Source material ▸

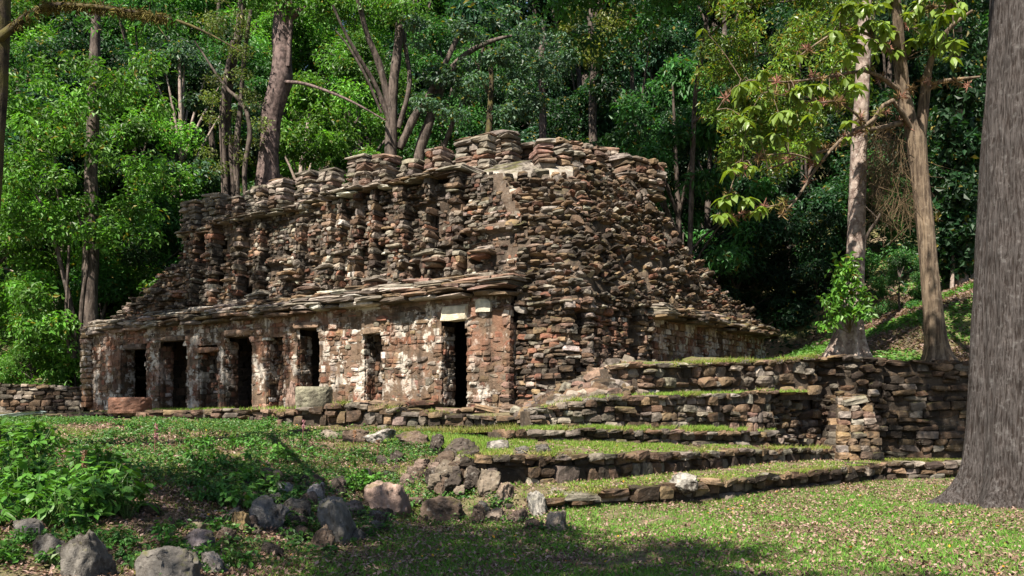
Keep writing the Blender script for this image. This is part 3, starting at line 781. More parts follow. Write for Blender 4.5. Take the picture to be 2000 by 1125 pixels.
# heaped rubble running down from the eroded corner to the front terrace
def heap(pts, label, n, size):
    st = Stones()
    for _ in range(n):
        f = rng.uniform(0, len(pts) - 1); i = int(f); q = f - i
        b = A(pts[i]) * (1 - q) + A(pts[i + 1]) * q
        u, v0, v1, y = b; g = rng.uniform(0, 1)
        p = P(u, v1 + (v0 - v1) * g, y + g * 2.0 + rng.normal(0, .1)); s = rng.uniform(*size)
        st.add(p, A([[1, 0, 0], [0, .3, .95], [0, -.95, .3]], dtype=float), A([s * rng.uniform(.8, 1.5), s * rng.uniform(.5, .9), s]), tg(0, 0))
    ex = []; V = []
    for (u, v0, v1, y) in pts:
        for g in np.linspace(0, 1, 6): V.append(P(u, v1 + (v0 - v1) * g, y + .15 + g * 2.0) - A([0, 0, .05]))
    Fc = [(i * 6 + j, (i + 1) * 6 + j, (i + 1) * 6 + j + 1, i * 6 + j + 1) for i in range(len(pts) - 1) for j in range(5)]
    tag(st.build('rubble_heap', M_TERR, None, .3, True, extra=[(A(V), A(Fc), A((.13, .10, .08)))]), label, 'rubble')
heap([(1010, 795, 822, 19.9), (1060, 782, 812, 19.8), (1110, 755, 800, 20.0), (1160, 726, 792, 20.4), (1200, 712, 778, 20.8), (1230, 708, 770, 21.0)], 'tumbled stones sloping down from the eroded temple corner', 230, (.18, .42))

# terrace ground between the walls
fill('terrace_ground', W1t + A([-.12, .14, -.05]), W2b + A([0, 0, .0]), 'narrow grassy ledge behind the low lawn wall', skirt=.35)
fill('terrace_ground', W2t + A([0, .1, -.06]), list(W3cb + A([0, .1, .0])), 'sunny grass ledge behind the streaked terrace wall')
fill('terrace_ground', W3ct + A([0, .1, -.05]), W3bb + A([0, .15, .0]), 'strip of earth and weeds on the thin step')
fill('terrace_ground', W3bt + A([0, .1, -.05]), W4b + A([0, .15, .0]), 'grassy ledge under the lumpy rubble wall')
fill('terrace_ground', [p + A([0, .15, -.08]) for p in W4t] + [P(1740, 699, 25.6)], [W(-.05, .5, .85), W(-.2, 2.0, 1.15), W(-.2, 8, 1.35), W(-.4, 13, 1.3), W(-3, 13, 1.3)], 'platform in front of the temple end wall')
fill('terrace_ground', [W(20.8, -.6, -.16), W(12, -.5, -.08), W(6, -.3, -.06), W(2, -.3, -.04), W(-.2, -.2, 0)], [W5lt[0] + A([-.5, .1, -.06]), W5lt[2] + A([0, .1, -.05]), W5lt[4] + A([0, .1, -.05]), W5t[2] + A([0, .15, -.05]), W5t[3] + A([0, .15, -.05]), W5t[5] + A([0, .15, -.05])], 'paved platform before the temple doorways', lift=-.02)
fill('terrace_ground', [P(560, 852, 20.2), P(700, 858, 19.3), P(860, 872, 17.6), P(905, 895, 15.6)], [W5b[0] + A([0, .1, 0]), W5b[2] + A([0, .1, 0]), W5b[3] + A([0, .1, 0]), W3cb[0] + A([0, .1, 0])], 'grass strip between the mossy stones and the platform wall')

# ------------------------------------------------------------------ single stones
ROCKPOS = []
def rock(u0, u1, v0, v1, label, y=None, mat=None, col=None, seed=0, deep=.8, tilt=0., cuts=9, rnd=.4, name='rock', sink=.5, fine=.085):
    uc = (u0 + u1) / 2
    if y is None: y = hit(uc, v1)[1]
    w = (u1 - u0) / F * y; h = (v1 - v0) / F * y * (1 + sink)
    if name in ('rock', 'loose_stone'): ROCKPOS.append((*P(uc, v1, y), w))
    V, Fc = rock_shape(20, 900 + seed, rnd, cuts, .58, .17, fine * 1.6)
    V = V * A([w / 2, max(w, h) * deep / 2, h / 2])
    c, s = math.cos(tilt), math.sin(tilt)
    V = np.stack([V[:, 0] * c - V[:, 2] * s, V[:, 1], V[:, 0] * s + V[:, 2] * c], 1)
    a = rng.uniform(-.3, .3); V[:, :2] = V[:, :2] @ A([[math.cos(a), math.sin(a)], [-math.sin(a), math.cos(a)]])
    b = P(uc, v1, y); V = V + A([b[0], b[1] + max(w, h) * deep * .35, b[2] + h / 2 - h * sink / (1 + sink)])
    tint = A(col if col is not None else PAL[['grey', 'stone', 'brown', 'tan', 'pink'][seed % 5]]) * rng.uniform(.85, 1.15)
    return tag(mk(name, V, Fc, mat or M_ROCK, col=np.repeat(tint[None], len(V), 0), smooth=True), label, 'rock')
GR, BR, PK, DK, PL = (.12, .11, .10), (.105, .075, .056), (.165, .12, .098), (.062, .05, .042), (.125, .115, .103)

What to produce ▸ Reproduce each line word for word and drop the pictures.

Response to this exercise ▸
Keep writing the Blender script for this image. This is part 3, starting at line 781. More parts follow. Write for Blender 4.5. Take the picture to be 2000 by 1125 pixels.
# heaped rubble running down from the eroded corner to the front terrace
def heap(pts, label, n, size):
    st = Stones()
    for _ in range(n):
        f = rng.uniform(0, len(pts) - 1); i = int(f); q = f - i
        b = A(pts[i]) * (1 - q) + A(pts[i + 1]) * q
        u, v0, v1, y = b; g = rng.uniform(0, 1)
        p = P(u, v1 + (v0 - v1) * g, y + g * 2.0 + rng.normal(0, .1)); s = rng.uniform(*size)
        st.add(p, A([[1, 0, 0], [0, .3, .95], [0, -.95, .3]], dtype=float), A([s * rng.uniform(.8, 1.5), s * rng.uniform(.5, .9), s]), tg(0, 0))
    ex = []; V = []
    for (u, v0, v1, y) in pts:
        for g in np.linspace(0, 1, 6): V.append(P(u, v1 + (v0 - v1) * g, y + .15 + g * 2.0) - A([0, 0, .05]))
    Fc = [(i * 6 + j, (i + 1) * 6 + j, (i + 1) * 6 + j + 1, i * 6 + j + 1) for i in range(len(pts) - 1) for j in range(5)]
    tag(st.build('rubble_heap', M_TERR, None, .3, True, extra=[(A(V), A(Fc), A((.13, .10, .08)))]), label, 'rubble')
heap([(1010, 795, 822, 19.9), (1060, 782, 812, 19.8), (1110, 755, 800, 20.0), (1160, 726, 792, 20.4), (1200, 712, 778, 20.8), (1230, 708, 770, 21.0)], 'tumbled stones sloping down from the eroded temple corner', 230, (.18, .42))

# terrace ground between the walls
fill('terrace_ground', W1t + A([-.12, .14, -.05]), W2b + A([0, 0, .0]), 'narrow grassy ledge behind the low lawn wall', skirt=.35)
fill('terrace_ground', W2t + A([0, .1, -.06]), list(W3cb + A([0, .1, .0])), 'sunny grass ledge behind the streaked terrace wall')
fill('terrace_ground', W3ct + A([0, .1, -.05]), W3bb + A([0, .15, .0]), 'strip of earth and weeds on the thin step')
fill('terrace_ground', W3bt + A([0, .1, -.05]), W4b + A([0, .15, .0]), 'grassy ledge under the lumpy rubble wall')
fill('terrace_ground', [p + A([0, .15, -.08]) for p in W4t] + [P(1740, 699, 25.6)], [W(-.05, .5, .85), W(-.2, 2.0, 1.15), W(-.2, 8, 1.35), W(-.4, 13, 1.3), W(-3, 13, 1.3)], 'platform in front of the temple end wall')
fill('terrace_ground', [W(20.8, -.6, -.16), W(12, -.5, -.08), W(6, -.3, -.06), W(2, -.3, -.04), W(-.2, -.2, 0)], [W5lt[0] + A([-.5, .1, -.06]), W5lt[2] + A([0, .1, -.05]), W5lt[4] + A([0, .1, -.05]), W5t[2] + A([0, .15, -.05]), W5t[3] + A([0, .15, -.05]), W5t[5] + A([0, .15, -.05])], 'paved platform before the temple doorways', lift=-.02)
fill('terrace_ground', [P(560, 852, 20.2), P(700, 858, 19.3), P(860, 872, 17.6), P(905, 895, 15.6)], [W5b[0] + A([0, .1, 0]), W5b[2] + A([0, .1, 0]), W5b[3] + A([0, .1, 0]), W3cb[0] + A([0, .1, 0])], 'grass strip between the mossy stones and the platform wall')

# ------------------------------------------------------------------ single stones
ROCKPOS = []
def rock(u0, u1, v0, v1, label, y=None, mat=None, col=None, seed=0, deep=.8, tilt=0., cuts=9, rnd=.4, name='rock', sink=.5, fine=.085):
    uc = (u0 + u1) / 2
    if y is None: y = hit(uc, v1)[1]
    w = (u1 - u0) / F * y; h = (v1 - v0) / F * y * (1 + sink)
    if name in ('rock', 'loose_stone'): ROCKPOS.append((*P(uc, v1, y), w))
    V, Fc = rock_shape(20, 900 + seed, rnd, cuts, .58, .17, fine * 1.6)
    V = V * A([w / 2, max(w, h) * deep / 2, h / 2])
    c, s = math.cos(tilt), math.sin(tilt)
    V = np.stack([V[:, 0] * c - V[:, 2] * s, V[:, 1], V[:, 0] * s + V[:, 2] * c], 1)
    a = rng.uniform(-.3, .3); V[:, :2] = V[:, :2] @ A([[math.cos(a), math.sin(a)], [-math.sin(a), math.cos(a)]])
    b = P(uc, v1, y); V = V + A([b[0], b[1] + max(w, h) * deep * .35, b[2] + h / 2 - h * sink / (1 + sink)])
    tint = A(col if col is not None else PAL[['grey', 'stone', 'brown', 'tan', 'pink'][seed % 5]]) * rng.uniform(.85, 1.15)
    return tag(mk(name, V, Fc, mat or M_ROCK, col=np.repeat(tint[None], len(V), 0), smooth=True), label, 'rock')
GR, BR, PK, DK, PL = (.12, .11, .10), (.105, .075, .056), (.165, .12, .098), (.062, .05, .042), (.125, .115, .103)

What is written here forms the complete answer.